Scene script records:
──────────────────────────────
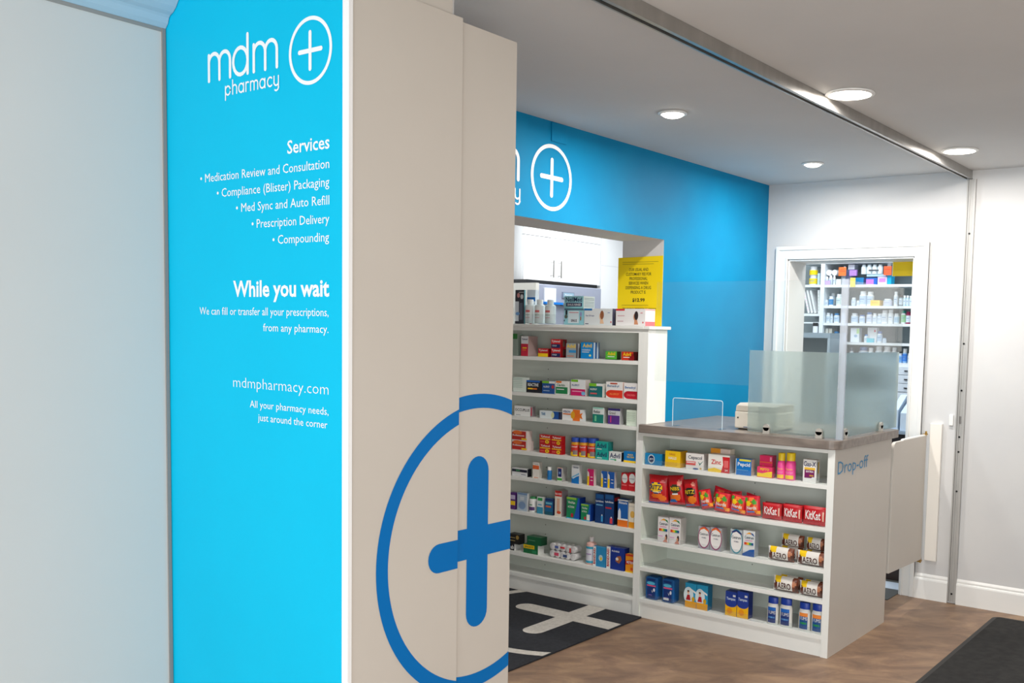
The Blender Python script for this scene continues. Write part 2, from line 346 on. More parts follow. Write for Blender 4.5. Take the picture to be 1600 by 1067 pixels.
# ------------------------------------------------------------------ beige partition panels with ring emblem
def clip_poly(pts, f0, f1):
    def half(P, f):
        out = []
        for i in range(len(P)):
            a, b = P[i-1], P[i]; fa, fb = f(a), f(b)
            if (fa >= 0) != (fb >= 0):
                t = fa/(fa-fb); out.append((a[0]+(b[0]-a[0])*t, a[1]+(b[1]-a[1])*t))
            if fb >= 0: out.append(b)
        return out
    P = half(pts, f0)
    return half(P, f1) if P else P
def emblem(fr, c, R, w, al, hw, u0, u1, mat, parent, k, ring_hw=None, v0=-9, v1=9, names=('emblem_ring', 'emblem_cross'), rc=None):
    cc = rc or c
    fz = lambda P: clip_poly(clip_poly(P, lambda p: p[0]-u0, lambda p: u1-p[0]), lambda p: p[1]-v0, lambda p: v1-p[1])
    r = MB(); n = 120
    for i in range(n):
        a0, a1 = 2*math.pi*i/n, 2*math.pi*(i+1)/n
        P = fz([(cc[0]+math.cos(a0)*(R-w), cc[1]+math.sin(a0)*(R-w)), (cc[0]+math.cos(a0)*R, cc[1]+math.sin(a0)*R), (cc[0]+math.cos(a1)*R, cc[1]+math.sin(a1)*R), (cc[0]+math.cos(a1)*(R-w), cc[1]+math.sin(a1)*(R-w))])
        if len(P) > 2: r.poly([fr.p(u, v, k) for u, v in P], mat)
    if r.f: r.build(names[0], parent)
    q = MB()
    L = al-hw
    for hor in (0, 1):
        e = arc(L, 0, hw, hw, -90, 90, 12)+arc(-L, 0, hw, hw, 90, 270, 12)
        e = [(c[0]+(x if hor else y), c[1]+(y if hor else x)) for x, y in e]
        P = fz(e)
        if len(P) > 2: q.poly([fr.p(u, v, k+.0003*hor) for u, v in P], mat)
    if q.f: q.build(names[1], parent)
EMB = M((0, 112, 188), .45); EMB.node_tree.nodes['Principled BSDF'].inputs['Specular IOR Level'].default_value = .2
fp = Frame((0, YP, 0), (1, 0, 0), (0, 0, 1), (0, -1, 0))
p1 = tag(bx(XP+.013, 2.0915, YP, YP+.011, 0, 2.472, BEIGE).build('partition_panel', bevel=.001), 'nearer beige partition panel carrying the left part of the blue ring emblem', 'partition', 'beige partition panels')
emblem(fp, (2.222, .955), .442, .042, .250, .042, XP+.02, 2.0905, EMB, p1, .0008)
fp2 = Frame((0, YP+.006, 0), (1, 0, 0), (0, 0, 1), (0, -1, 0))
p2 = tag(bx(2.0935, 2.331, YP+.006, YP+.03, 0, 2.464, BEIGE).build('partition_panel', bevel=.001), 'farther beige partition panel with the upright bar of the blue cross emblem', 'partition', 'beige partition panels')
emblem(fp2, (2.181, .976), .442, .042, .257, .046, 2.0945, 2.330, EMB, p2, .0008)

# ------------------------------------------------------------------ ceiling track and wall channel
t = empty('ceiling_track', (2.2, 1.70, 2.55), 'grey aluminium track running along the ceiling to the white wall', 'ceiling track')
MB().box(-1.2, XW-2.2-.002, 0, .012, .003, .049, ALU).box(-1.2, XW-2.2-.002, -.003, .012, .0, .006, ALU).build('track_face', t)
MB().box(-1.2, XW-2.2-.002, .0125, .03, .008, .049, BLACK).build('track_slot', t)
MB().box(-1.2, XW-2.2-.002, .0305, .038, .0, .049, ALU).build('track_rail', t)
CHAN = noisy('satin_channel', (176, 175, 172), (190, 189, 186), 12, .4, stretch=(1, 1, .2)); CHAN.node_tree.nodes['Principled BSDF'].inputs['Metallic'].default_value = .35
t = empty('wall_channel', (XW, 1.698, 0), 'upright aluminium wall channel with screw holes right of the doorway', 'wall channel')
MB().box(-.014, -.001, -.026, .026, .012, 2.548, CHAN).box(-.024, -.014, -.026, -.012, .012, 2.548, CHAN).box(-.018, -.014, .018, .026, .012, 2.548, CHAN).box(-.02, -.014, .006, .010, .012, 2.548, CHAN).build('channel', t)
MB().box(-.0145, -.0141, -.011, -.009, .012, 2.548, DARK).box(-.0145, -.0141, .0165, .018, .012, 2.548, DARK).build('seam', t)
for z in (2.23, 1.58, 1.30, 1.02, .93, .69, .06):
    MB().tube([(-.0142, .0, z), (-.0165, .0, z)], .006, BLACK, 10).build('screw', t)
MB().box(-.0165, -.0142, -.006, .006, 1.10, 1.145, M((120, 118, 116), .5)).build('latch_plate', t)
bs = tag(bx(XW-.012, XW-.001, 1.74, 1.765, 1.085, 1.15, WHITE).build('switch_plate', bevel=.002), 'small white plate on the wall beside the aluminium channel', 'plate')

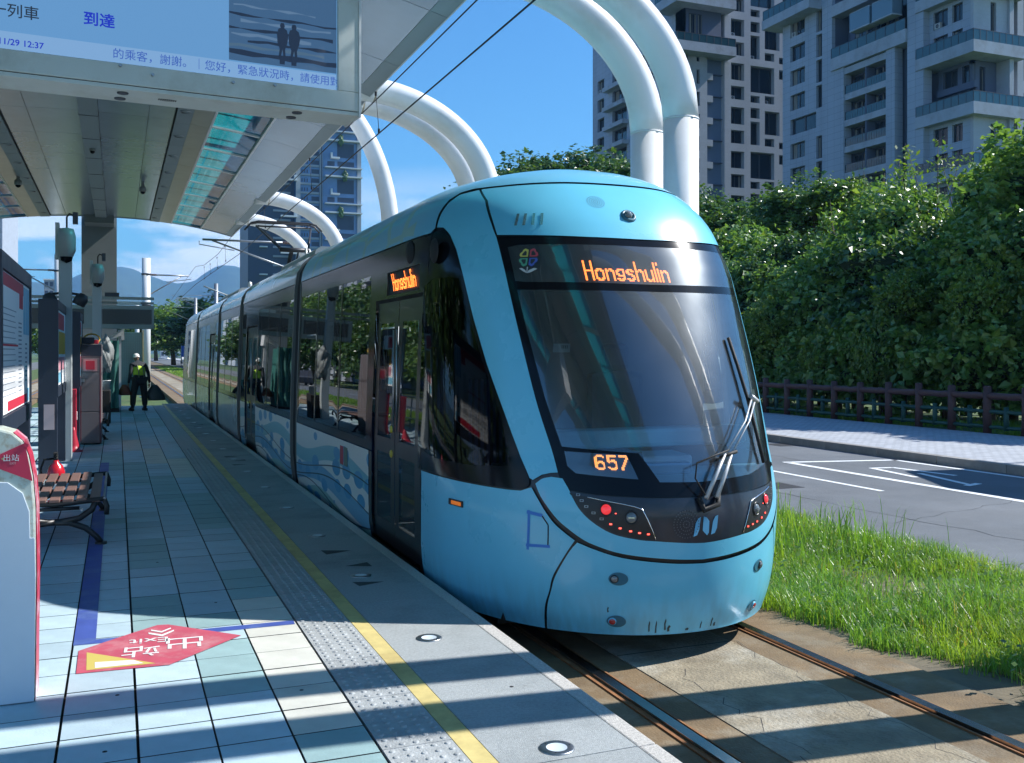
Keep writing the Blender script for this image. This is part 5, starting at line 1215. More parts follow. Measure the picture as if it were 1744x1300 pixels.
# ------------------------------------------------------------------ exit gate (fare reader)
gt = thing('exit_gate', 'white and pale blue exit gate pillar with a red triangle label, at the left edge', 'ticket gate', (-.62,5.38,0))
gx0, gx1, gy0, gy1 = -.86, -.374, 5.27, 5.50
prof = [(gx0,0),(gx1,0),(-.3667,.62),(-.370,.95),(-.3815,1.10),(-.400,1.20),(-.425,1.272),(-.47,1.315),(-.53,1.335),(gx0,1.345)]
m_gw = M('gate_cream', (0.52,0.58,0.52), 0.45, var=0.04, dirt=(0.36,0.30,0.20), ds=30); m_gb = M('gate_pale_blue', (0.54,0.62,0.70), 0.4, var=0.03); m_gr = M('gate_red', (0.55,0.03,0.08), 0.4)
B().prism(prof, gy0+.004, gy1, 0, lambda x,y,z: (x,z,y)).build('body', m_gw, gt, bevel=0.012)
lower = [(gx0+.004,.005),(gx1-.002,.005),(-.369,.60),(-.3725,.80),(-.393,.80),(-.396,.93),(-.425,1.02),(-.49,1.075),(gx0+.004,1.095)]
B().prism(lower, gy0-.006, gy0+.004, 0, lambda x,y,z: (x,z,y)).build('front_panel', m_gb, gt, bevel=0.003)
tri = [(-.60,1.175),(-.383,1.075),(-.4165,1.262)]
B().prism(tri, gy0-.0005, gy0+.004, 0, lambda x,y,z: (x,z,y)).build('red_triangle', m_gr, gt)
gf = lambda x, z: frame((x, gy0-.0015, z), (1,0,0), (0,0,1))
text('gate_text', '出站', .036, gf(-.476,1.190), m_wp, gt); text('gate_text', 'EXIT', .014, gf(-.468,1.165), M('gate_print',(0.70,0.40,0.42),0.5), gt)
B().prism([(-.520,1.189),(-.505,1.199),(-.505,1.179)], gy0-.0012, gy0+.003, 0, lambda x,y,z: (x,z,y)).build('arrow_mark', M('arrow_gold',(0.6,0.42,0.18),0.5), gt)
side = prof[1:8]
q = B(); n_ = len(side)
for i in range(n_-1):
    (xa,za),(xb,zb) = side[i], side[i+1]; q.quad((xa+.003,gy0+.012,za),(xa+.003,gy1-.01,za),(xb+.003,gy1-.01,zb),(xb+.003,gy0+.012,zb), 0)
q.build('side_strip', M('gate_side_red',(0.50,0.035,0.075),0.35,dirt=(0.75,0.72,0.80),ds=6), gt)
q = B(); q.box(gx0,gx1-.002,gy0+.01,gy1-.01,-.001,.018); q.build('base', m_rub, gt)
q = B(); q.obox((-.412,gy0-.001,1.252),(.011,.004,.009),Matrix.Rotation(.6,3,'Y')); q.build('corner_mark', m_gr, gt)
# ------------------------------------------------------------------ camera poles
def campole(label, x, y, ztop, w, spot=True):
    t = thing('camera_pole', label, 'camera pole', (x,y,0), 'camera poles')
    B().box(x-w/2,x+w/2,y-w/2,y+w/2,0,ztop-.30).build('post', M('pole_pale_grey',(0.42,0.46,0.47),0.45,var=0.04), t, bevel=0.01)
    q = B(); q.box(x-w*.75,x-w*.45,y-w*.5,y+w*.5,ztop-.55,ztop+.02); q.box(x-w*.75,x+w*.5,y-w*.2,y+w*.3,ztop-.12,ztop-.06); q.build('bracket', MATS['pole_pale_grey'], t)
    q = B(); q.lathe([(.0005,ztop-.06),(w*.55,ztop-.08),(w*.72,ztop-.2),(w*.72,ztop-.42),(w*.5,ztop-.52)], (x+.02,y-.14,0), 22); q.build('camera_housing', MATS['camera_grey'], t)
    q = B(); q.lathe([(w*.5,ztop-.51),(w*.42,ztop-.58),(.0005,ztop-.62)], (x+.02,y-.14,0), 22); q.build('camera_dome', m_mask, t)
    q = B(); q.box(x+w*.55,x+w*.95,y-.05,y+.08,ztop+.02,ztop+.20); q.build('junction_box', MATS['clamp_dark'], t)
    q = B(); q.tube([(x+w*.1,y,ztop-.06),(x+w*.1,y,ztop+.12),(x+w*.3,y,ztop+.18),(x+w*.6,y,ztop+.15)], .014, 8); q.build('conduit', m_rub, t)
    if spot:
        for s_ in (-1,1):
            q = B(); c = (x+s_*w*1.2,y-.05,ztop-1.18); q.tube([(x+s_*w*.4,y,ztop-1.08),(x+s_*w*1.1,y,ztop-1.10)], .02, 8)
            q.lathe([(.0005,.10),(.06,.09),(.10,.02),(.10,-.08),(.085,-.10),(.0005,-.09)], c, 16, 0, Matrix.Rotation(s_*.5,3,'Y')); q.build('spotlight', MATS['dark_metal'], t)
campole('tall pale grey pole with a domed camera on top and two dark spotlights', -.76, 16.9, 3.72, .19)
campole('shorter grey pole with a domed camera in front of the grey column', -.45, 25.0, 3.85, .20, False)
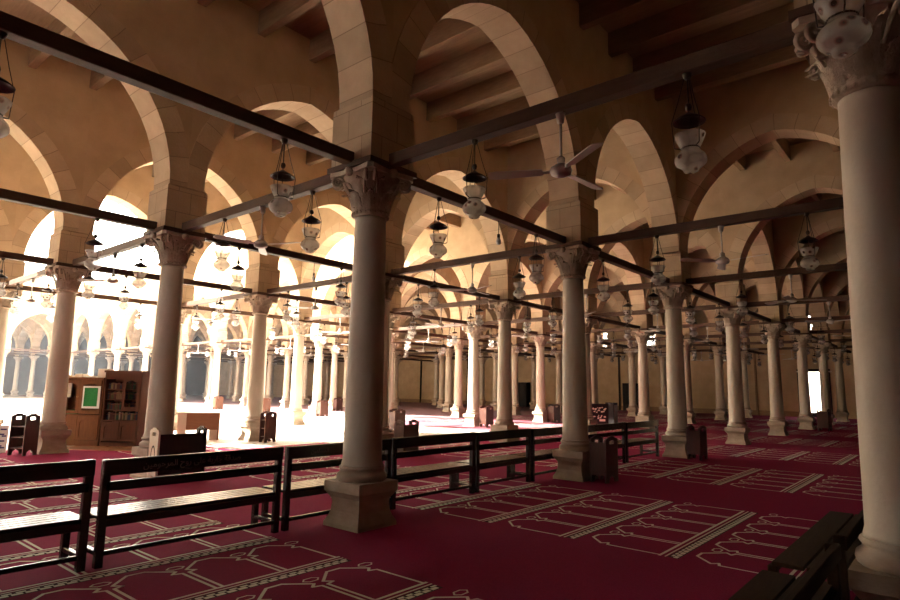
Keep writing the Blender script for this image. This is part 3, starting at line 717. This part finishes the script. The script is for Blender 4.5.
──────────────────────────────
:: TASK DESCRIPTION ::
Return every line in the listing that contains the word "parts".

:: WRITTEN REPLY ::
The Blender Python script for this scene continues. Write part 2, from line 346 on. More parts follow. Write for Blender 4.5. Take the picture to be 1600 by 1067 pixels.
Keep writing the Blender script for this image. This is part 5, starting at line 1215. More parts follow. Measure the picture as if it were 1744x1300 pixels.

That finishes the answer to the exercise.